Российский ВВП много выше, чем мы думаем
наш экономический упадок — тоже миф
До сих пор речь у нас шла о мифах, преимущественно журналистских, выросших из недоразумений, ошибок памяти, из неудачно закрепившихся словесных клише и стереотипов, из навязанных в незапамятные времена и зачем-то унаследованных нами суждений, из дурного знания истории, географии и прочих наук, из доверчивого отношения ко всякого рода домыслам — порождениям чьей-то уязвленной гордыни. Такими мифами мы будем заниматься и впредь, но на этот раз речь у нас пойдет о мифе экономическом.
Этот миф сильно зажился на свете. Мы его уже касались в настоящей работе, но вскользь. Он гласит, будто сегодняшняя Россия страшно отстает по совокупному продукту от коммунистического РСФСР конца 80-х годов. Довели, дескать, либералы, «чикагские мальчики». Кое-что они и вправду довели. Но с ВВП дело обстоит сложнее, хотя это и мало кому известно. По страницам печати гуляют цифры, способны вызвать нервную чесотку. Один особенно симпатичный автор (явно из коммунистических расстриг, не хочу делать ему рекламу), пишет дословно следующее: «Десять лет назад Россия [РСФСР? — А.Г.] занимала уверенную вторую позицию в мире, а по ряду показателей и первую, сегодня же, благодаря ельцинской банде, она отброшена на 109 место в мире». На сто девятое место! Это та часть списка, где идут постколониальные государства-архипелаги, и вот там, между какими-нибудь Крокодиловыми островами и атоллом Гуано, по уверению гневного автора (большую, видать, карьеру подрубили человеку), и находится нынешняя Россия.
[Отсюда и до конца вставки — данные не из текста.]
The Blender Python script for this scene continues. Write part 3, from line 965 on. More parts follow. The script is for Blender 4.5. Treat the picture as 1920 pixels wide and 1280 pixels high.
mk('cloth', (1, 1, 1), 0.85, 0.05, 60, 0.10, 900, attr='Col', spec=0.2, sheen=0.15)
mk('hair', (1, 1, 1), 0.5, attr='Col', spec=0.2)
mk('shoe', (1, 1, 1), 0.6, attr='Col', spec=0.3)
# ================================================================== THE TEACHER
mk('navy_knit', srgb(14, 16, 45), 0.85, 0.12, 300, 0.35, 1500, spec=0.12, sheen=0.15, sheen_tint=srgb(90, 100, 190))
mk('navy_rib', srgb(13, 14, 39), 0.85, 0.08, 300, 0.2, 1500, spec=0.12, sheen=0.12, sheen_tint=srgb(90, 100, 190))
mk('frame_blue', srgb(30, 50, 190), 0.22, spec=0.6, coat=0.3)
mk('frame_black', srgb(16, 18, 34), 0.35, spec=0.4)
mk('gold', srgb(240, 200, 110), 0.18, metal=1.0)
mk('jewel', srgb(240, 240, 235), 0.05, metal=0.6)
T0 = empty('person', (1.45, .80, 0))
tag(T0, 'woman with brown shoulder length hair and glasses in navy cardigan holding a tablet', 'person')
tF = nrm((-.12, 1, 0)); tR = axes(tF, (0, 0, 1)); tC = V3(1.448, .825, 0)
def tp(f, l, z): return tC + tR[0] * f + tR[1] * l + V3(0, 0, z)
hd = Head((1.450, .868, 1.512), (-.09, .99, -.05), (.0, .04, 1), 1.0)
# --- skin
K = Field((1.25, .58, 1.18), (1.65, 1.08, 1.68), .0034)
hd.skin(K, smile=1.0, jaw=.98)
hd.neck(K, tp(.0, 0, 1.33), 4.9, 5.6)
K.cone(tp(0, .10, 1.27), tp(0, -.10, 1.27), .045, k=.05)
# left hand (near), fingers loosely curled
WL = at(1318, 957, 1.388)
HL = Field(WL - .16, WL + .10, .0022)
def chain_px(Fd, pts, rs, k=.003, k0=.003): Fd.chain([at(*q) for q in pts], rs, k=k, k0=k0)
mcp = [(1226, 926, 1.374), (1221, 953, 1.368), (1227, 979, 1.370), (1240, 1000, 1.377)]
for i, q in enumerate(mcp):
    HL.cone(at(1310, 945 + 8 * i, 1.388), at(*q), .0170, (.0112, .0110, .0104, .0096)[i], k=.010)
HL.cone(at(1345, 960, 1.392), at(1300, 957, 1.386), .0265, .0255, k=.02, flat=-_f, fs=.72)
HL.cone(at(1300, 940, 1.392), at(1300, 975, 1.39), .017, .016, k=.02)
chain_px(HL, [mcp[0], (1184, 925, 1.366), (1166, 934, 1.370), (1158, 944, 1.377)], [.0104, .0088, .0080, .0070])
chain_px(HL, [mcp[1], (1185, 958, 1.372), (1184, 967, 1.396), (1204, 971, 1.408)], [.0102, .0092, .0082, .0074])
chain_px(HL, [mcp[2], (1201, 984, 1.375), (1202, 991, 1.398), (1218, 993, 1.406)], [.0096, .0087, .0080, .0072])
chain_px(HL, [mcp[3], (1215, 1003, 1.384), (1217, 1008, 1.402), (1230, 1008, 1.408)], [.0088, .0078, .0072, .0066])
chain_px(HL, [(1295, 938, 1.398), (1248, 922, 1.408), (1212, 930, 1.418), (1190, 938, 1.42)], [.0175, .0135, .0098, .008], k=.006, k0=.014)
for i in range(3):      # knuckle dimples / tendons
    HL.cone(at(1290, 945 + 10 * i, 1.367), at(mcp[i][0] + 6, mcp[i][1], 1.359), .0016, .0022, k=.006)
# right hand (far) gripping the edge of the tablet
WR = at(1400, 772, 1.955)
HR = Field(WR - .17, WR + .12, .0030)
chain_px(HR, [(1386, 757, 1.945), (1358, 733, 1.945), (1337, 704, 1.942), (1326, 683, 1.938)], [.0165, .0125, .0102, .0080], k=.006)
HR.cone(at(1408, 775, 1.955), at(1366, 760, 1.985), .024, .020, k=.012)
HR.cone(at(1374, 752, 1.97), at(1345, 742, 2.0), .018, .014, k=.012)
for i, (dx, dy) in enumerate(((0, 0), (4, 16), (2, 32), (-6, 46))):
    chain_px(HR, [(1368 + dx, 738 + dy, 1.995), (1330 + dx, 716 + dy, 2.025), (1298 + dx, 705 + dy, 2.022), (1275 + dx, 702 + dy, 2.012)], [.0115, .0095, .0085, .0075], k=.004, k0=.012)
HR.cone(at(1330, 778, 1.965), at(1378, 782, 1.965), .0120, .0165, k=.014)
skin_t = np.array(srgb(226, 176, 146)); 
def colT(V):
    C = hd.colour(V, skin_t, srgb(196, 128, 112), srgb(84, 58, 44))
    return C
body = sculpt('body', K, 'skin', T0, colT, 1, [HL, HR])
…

Но внимательный читатель сталкивается и с цифрами другого рода. Передо мной свежеотпечатанная брошюра «Что надо сделать, чтобы гигантский потенциал России заработал на россиян» (авторы П.Бородин, Г.Осипов и Г.Журавлев), читаю: «Объем ежегодного вывоза капитала с использованием различных схем из России оценивается экспертами [посмотреть бы на этих экспертов — А.Г.] в 400-500 млрд. долларов, что вдвое превышает официально рассчитываемый ВВП. Таким образом, после развала СССР [т.е. за восемь лет, 1992-1999 — А.Г.] из России вывезено до 4 триллионов долларов». Давайте осмыслим, что нам в неявной форме сообщают авторы, один из которых, Геннадий Журавлев — доктор экономических наук, а другой, Геннадий Осипов — академик РАН, директор Института социально-политических исследований РАН.
Достаточно хорошо известно, что незаконный вывоз капиталов осуществляется почти исключительно с помощью занижения физических объемов экспорта, применения особых, «договорных» (опять-таки заниженных) цен на вывозимые товары, использования бартера и невозвратов из-за ложных форс-мажоров — то есть через экспортные каналы. Часть выручки от экспорта все-таки возвращается в страну и составляет основу государственного бюджета. Значит, 400-500 миллиардов долларов — это стоимость части годового экспорта из России. Как может соотноситься часть экспорта из страны с ее совокупным продуктом в целом? Может ли она составлять одну треть его? Безусловно, нет. И четверть не может, и пятую часть. С трудом можно себе представить эту долю равной, скажем, 15 процентам. Но в таком случае годовой ВВП России должен составлять 2,7-3,3 трлн. долларов в год. Если бы дело обстояло так, это уже сегодня ставило бы Россию на 3-4 место в мире по экономической мощи, чего, увы, пока нет. Но при этом я, забегая вперед, заявляю: российский ВВП много больше, чем вы, дорогой читатель, думали до сегодняшнего дня.